Show that if $R$ is a ring with a single ideal prime minimal $\neq(0)$ then $R$ has non-trivial nilpotent elements

Question

Show that if $R$ is a ring with a single ideal prime minimal $\neq(0)$ then $R$ has non-trivial nilpotent elements, that is, elements to $a\neq 0$ for those who $a^n=0$, for a certain power $n> 0$.

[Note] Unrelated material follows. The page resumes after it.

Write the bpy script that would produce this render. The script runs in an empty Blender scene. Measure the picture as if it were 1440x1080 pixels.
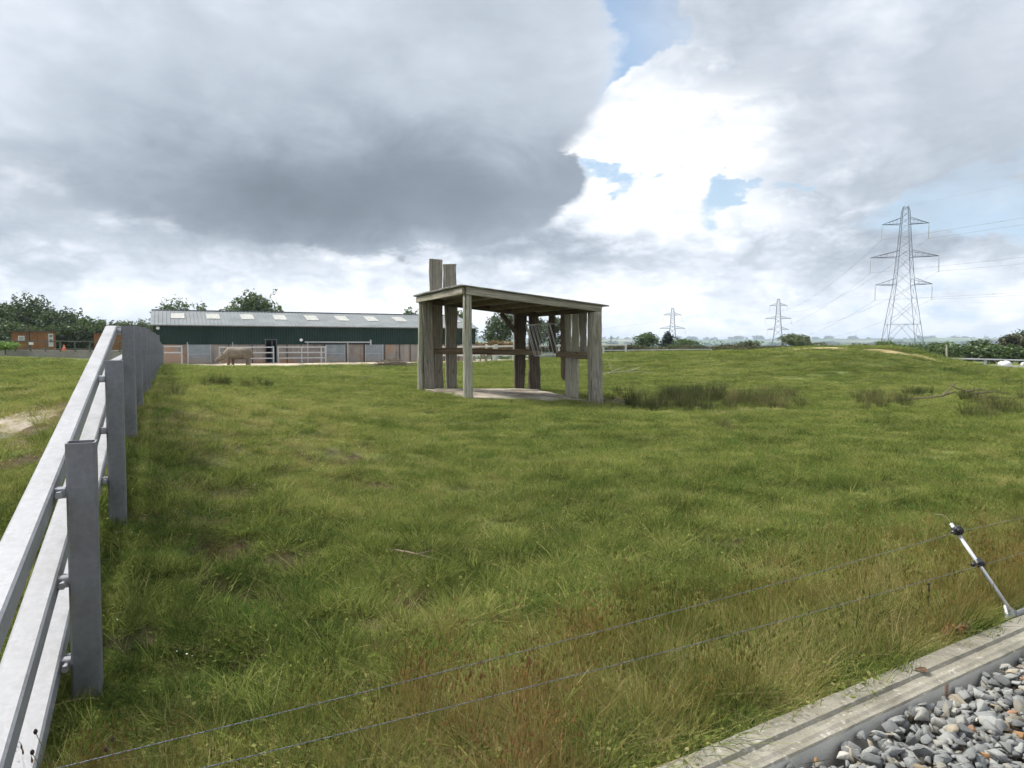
import bpy, math, random
import numpy as np
from mathutils import Vector, Matrix

random.seed(7)
RNG = np.random.default_rng(11)
SC = bpy.context.scene
COL = SC.collection
F = 999.0
PITCH = math.atan(56.0 / F)
CP, SP = math.cos(PITCH), math.sin(PITCH)

# ------------------------------------------------------------------ helpers
def ray(px, py):
    a, b = (px - 720) / F, (540 - py) / F
    d = Vector((a, CP + b * SP, -SP + b * CP))
    return d / d.y                       # per unit of forward distance

def at(px, py, dist):
    return ray(px, py) * dist

def zat(py, dist, px=720):
    return ray(px, py).z * dist

def mesh_obj(name, verts, faces, mat=None, parent=None, M=None, smooth=False):
    me = bpy.data.meshes.new(name)
    me.from_pydata([tuple(v) for v in verts], [], faces)
    me.update()
    if smooth:
        me.polygons.foreach_set('use_smooth', [True] * len(me.polygons))
    if mat:
        me.materials.append(mat)
    o = bpy.data.objects.new(name, me)
    COL.objects.link(o)
    M = M or Matrix.Identity(4)
    if parent:
        o.parent = parent
        p = parent
        base = Matrix.Identity(4)
        chain = []
        while p is not None:
            chain.append(p.matrix_basis.copy()); p = p.parent
        for m in reversed(chain):
            base = base @ m
        o.matrix_basis = base.inverted() @ M
    else:
        o.matrix_basis = M
    return o

def big_mesh(name, V, Fc, mat, smooth=False, parent=None):
    """numpy arrays: V (n,3), Fc (m,k)"""
    me = bpy.data.meshes.new(name)
    n, (m, k) = len(V), Fc.shape
    me.vertices.add(n)
    me.vertices.foreach_set('co', np.asarray(V, dtype=np.float32).ravel())
    me.loops.add(m * k)
    me.loops.foreach_set('vertex_index', Fc.astype(np.int32).ravel())
    me.polygons.add(m)
    me.polygons.foreach_set('loop_start', np.arange(0, m * k, k, dtype=np.int32))
    me.polygons.foreach_set('loop_total', np.full(m, k, dtype=np.int32))
    if smooth:
        me.polygons.foreach_set('use_smooth', np.ones(m, dtype=bool))
    me.update(calc_edges=True)
    me.materials.append(mat)
    o = bpy.data.objects.new(name, me)
    COL.objects.link(o)
    if parent:
        o.parent = parent
        o.location = -parent.location
    return o

def tag(o, label=None, cat=None, group=None, kind=None):
    if label: o['label'] = label
    if cat: o['category'] = cat
    if group: o['group'] = group
    if kind: o['kind'] = kind
    return o

def empty(name, loc, label, cat, group=None):
    o = bpy.data.objects.new(name, None)
    o.empty_display_size = 0.2
    COL.objects.link(o)
    o.location = Vector(loc)
    return tag(o, label, cat, group)

def copy_tree(o, parent=None):
    c = o.copy()
    COL.objects.link(c)
    c.parent = parent
    for ch in [x for x in bpy.data.objects if x.parent == o]:
        copy_tree(ch, c)
    return c

def frame(p0, p1, hint=None):
    p0, p1 = Vector(p0), Vector(p1)
    z = (p1 - p0).normalized()
    if hint is None:
        hint = Vector((1, 0, 0)) if abs(z.z) > 0.7 else z.cross(Vector((0, 0, 1)))
    hint = Vector(hint)
    x = (hint - z * hint.dot(z)).normalized()
    y = z.cross(x)
    M = Matrix.Identity(4)
    for i in range(3):
        M[i][0], M[i][1], M[i][2], M[i][3] = x[i], y[i], z[i], p0[i]
    return M, (p1 - p0).length

class MB:
    """collects shapes (world space) into ONE mesh"""
    def __init__(self):
        self.v, self.f = [], []
    def raw(self, vs, fs, M=None):
        o = len(self.v)
        self.v += [tuple((M @ Vector(v)) if M else Vector(v)) for v in vs]
        self.f += [tuple(i + o for i in f) for f in fs]
        return self
    def prism(self, prof, L, M, cap=True, rings=1):
        n = len(prof)
        vs = [(x, y, L * k / rings) for k in range(rings + 1) for x, y in prof]
        fs = [(k * n + i, k * n + (i + 1) % n, (k + 1) * n + (i + 1) % n, (k + 1) * n + i)
              for k in range(rings) for i in range(n)]
        if cap:
            fs += [tuple(reversed(range(n))), tuple(range(rings * n, rings * n + n))]
        return self.raw(vs, fs, M)
    def bar(self, p0, p1, w, t, hint=None, c=None):
        M, L = frame(p0, p1, hint)
        return self.prism(rectprof(w, t, c if c is not None else min(w, t) * .12), L, M)
    def box(self, lo, hi):
        x0, y0, z0 = lo; x1, y1, z1 = hi
        vs = [(x0,y0,z0),(x1,y0,z0),(x1,y1,z0),(x0,y1,z0),(x0,y0,z1),(x1,y0,z1),(x1,y1,z1),(x0,y1,z1)]
        return self.raw(vs, [(0,3,2,1),(4,5,6,7),(0,1,5,4),(1,2,6,5),(2,3,7,6),(3,0,4,7)])
    def cyl(self, p0, p1, r0, r1=None, n=10):
        r1 = r0 if r1 is None else r1
        M, L = frame(p0, p1)
        vs = [(r * math.cos(2*math.pi*i/n), r * math.sin(2*math.pi*i/n), z) for r, z in ((r0, 0), (r1, L)) for i in range(n)]
        fs = [(i, (i+1) % n, n + (i+1) % n, n + i) for i in range(n)] + [tuple(reversed(range(n))), tuple(range(n, 2*n))]
        return self.raw(vs, fs, M)
    def tube(self, pts, r, n=6):
        pts = [Vector(p) for p in pts]
        rs = r if isinstance(r, (list, tuple)) else [r] * len(pts)
        vs, fs = [], []
        for k, p in enumerate(pts):
            a, b = pts[max(0, k-1)], pts[min(len(pts)-1, k+1)]
            M, _ = frame(a, b)
            for i in range(n):
                q = M.to_3x3() @ Vector((rs[k]*math.cos(2*math.pi*i/n), rs[k]*math.sin(2*math.pi*i/n), 0))
                vs.append(p + q)
        for k in range(len(pts)-1):
            for i in range(n):
                fs.append((k*n+i, k*n+(i+1) % n, (k+1)*n+(i+1) % n, (k+1)*n+i))
        fs += [tuple(reversed(range(n))), tuple(range((len(pts)-1)*n, len(pts)*n))]
        return self.raw(vs, fs)
    def build(self, name, mat, parent=None, smooth=False):
        return mesh_obj(name, self.v, self.f, mat, parent, None, smooth)

def rectprof(w, t, c):
    a, b = w/2, t/2
    if c <= 0:
        return [(-a,-b),(a,-b),(a,b),(-a,b)]
    return [(-a+c,-b),(a-c,-b),(a,-b+c),(a,b-c),(a-c,b),(-a+c,b),(-a,b-c),(-a,-b+c)]

def bar_obj(name, p0, p1, w, t, mat, parent=None, hint=None, c=None):
    """one bar as its own mesh, length along local Z (so that grain runs along it)"""
    M, L = frame(p0, p1, hint)
    m = MB().prism(rectprof(w, t, c if c is not None else min(w, t) * .12), L, Matrix.Identity(4))
    return mesh_obj(name, m.v, m.f, mat, parent, M)

def plank_obj(name, p0, p1, w, t, mat, parent=None, hint=None, seed=0, jag=.03, w1=None, ends=(0, 0), bow=0.0):
    """rough-sawn board: wandering edges, uneven ends"""
    rnd = random.Random(seed)
    M, L = frame(p0, p1, hint)
    w1 = w1 or w
    n = max(8, int(L / .12))
    ph = [rnd.uniform(0, 6.28) for _ in range(8)]
    vs, fs = [], []
    for k in range(n + 1):
        u = k / n
        ww = w + (w1 - w) * u
        e0 = jag * (math.sin(u*5+ph[0]) + .6*math.sin(u*13+ph[1]) + .4*math.sin(u*29+ph[2])) * .6 + rnd.uniform(-1, 1) * jag * .15
        e1 = jag * (math.sin(u*4+ph[3]) + .6*math.sin(u*11+ph[4]) + .4*math.sin(u*31+ph[5])) * .6 + rnd.uniform(-1, 1) * jag * .15
        b = bow * math.sin(u * math.pi)
        z = u * L
        a0, a1, c = -ww/2 + e0 + b, ww/2 + e1 + b, min(t*.2, .015)
        sk = (ends[0] * (1-u)**6 - ends[1] * u**6)
        for x, y in ((a0+c,-t/2),(a1-c,-t/2),(a1,-t/2+c),(a1,t/2-c),(a1-c,t/2),(a0+c,t/2),(a0,t/2-c),(a0,-t/2+c)):
            vs.append((x, y, z + sk * (x - (a0+a1)/2) / ww + (0 if 0 < k < n else 0)))
    for k in range(n):
        for i in range(8):
            fs.append((k*8+i, k*8+(i+1) % 8, (k+1)*8+(i+1) % 8, (k+1)*8+i))
    fs += [tuple(reversed(range(8))), tuple(range(n*8, n*8+8))]
    return mesh_obj(name, vs, fs, mat, parent, M)

def log_obj(name, p0, p1, r, mat, parent=None, seed=0, r1=None):
    rnd = random.Random(seed)
    M, L = frame(p0, p1)
    n, m = 16, max(8, int(L / .15))
    r1 = r1 or r
    ph = [rnd.uniform(0, 6.28) for _ in range(9)]
    vs, fs = [], []
    for k in range(m + 1):
        u = k / m
        rr = r + (r1 - r) * u
        cx, cy = .12*rr*math.sin(u*4+ph[0]), .12*rr*math.sin(u*3+ph[1])
        for i in range(n):
            a = 2*math.pi*i/n
            q = rr * (1 + .05*math.sin(2*a+ph[2]+u*2) + .03*math.sin(5*a+ph[3]) + .04*math.sin(u*17+a+ph[4]) + rnd.uniform(-.012, .012))
            vs.append((cx + q*math.cos(a), cy + q*math.sin(a), u*L))
    for k in range(m):
        for i in range(n):
            fs.append((k*n+i, k*n+(i+1) % n, (k+1)*n+(i+1) % n, (k+1)*n+i))
    fs += [tuple(reversed(range(n))), tuple(range(m*n, m*n+n))]
    return mesh_obj(name, vs, fs, mat, parent, M, smooth=True)

# ------------------------------------------------------------------ numpy noise
def _h(ix, iy, s):
    n = (ix.astype(np.int64) * 374761393 + iy.astype(np.int64) * 668265263 + s * 1274126177) & 0x7fffffff
    n = ((n ^ (n >> 13)) * 1274126177) & 0x7fffffff
    return ((n ^ (n >> 16)) & 0xffff) / 65535.0
def vnoise(x, y, s=0):
    x = np.asarray(x, float); y = np.asarray(y, float)
    ix, iy = np.floor(x), np.floor(y)
    fx, fy = x - ix, y - iy
    fx, fy = fx*fx*(3-2*fx), fy*fy*(3-2*fy)
    return ((_h(ix,iy,s)*(1-fx)+_h(ix+1,iy,s)*fx)*(1-fy) + (_h(ix,iy+1,s)*(1-fx)+_h(ix+1,iy+1,s)*fx)*fy) * 2 - 1
def fbm(x, y, sc, o=4, s=0):
    r, a, t = 0, 1.0, 0
    for k in range(o):
        r = r + a * vnoise(np.asarray(x)/sc*2**k + 17*k, np.asarray(y)/sc*2**k - 9*k, s + k); t += a; a *= .5
    return r / t
def sstep(a, b, x):
    t = np.clip((np.asarray(x, float) - a) / (b - a), 0, 1)
    return t*t*(3-2*t)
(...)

I've thought about this problem and I really do not know where to start, any suggestions? I have tried to reason for the absurd and suppose that $R$ does not have nilpotent elements and try to build two minimal prime ideals but I do not know how to do this, could someone help me? Thank you very much.

Answer 1

Recall that the radical $\sqrt{I}$ of an ideal $I\subseteq R$ is defined as $$ \sqrt{I} := \{x\in R\mid x^n\in I\textrm{ for some }n\geq 1\}. $$ $\sqrt{I}$ is also an ideal of $R.$ Notice that in particular, $\sqrt{(0)}$ is precisely the nilpotent elements of $R.$ What you want to prove is a corollary of the following general lemma:

Lemma: Let $R$ be a commutative ring. Then $$ \sqrt{(0)} = \underset{\mathfrak{p}\textrm{ prime}}{\bigcap_{\mathfrak{p}\subseteq R}}\mathfrak{p}. $$ Proof: As any ideal contains $0,$ it follows that for any nilpotent $x\in R$ with $x^n = 0,$ and any prime ideal $\mathfrak{p}\subseteq R,$ we have $$0=x^n\in\mathfrak{p}\implies x\in\mathfrak{p}.$$ Thus, $\sqrt{(0)}\subseteq\bigcap_{\mathfrak{p}}\mathfrak{p}.$

Conversely, suppose $x\in R$ is not nilpotent. We will prove that there exists a prime ideal $\mathfrak{p}_x$ not containing $x.$ Indeed, consider the localization $R[x^{-1}]$ of $R.$ There is a bijection $$ \{\mathfrak{p}\subseteq R[x^{-1}]\textrm{ prime}\}\leftrightarrow\{\mathfrak{q}\subseteq R\textrm{ prime such that }x\not\in\mathfrak{q}\}. $$ (Prove this is you're not familiar with the statement!) As $x$ is assumed to not be nilpotent, $R[x^{-1}]$ is not the zero ring, and as such, contains a prime ideal. Via the bijection above, we obtain a prime ideal $\mathfrak{q}$ not containing $x,$ as desired.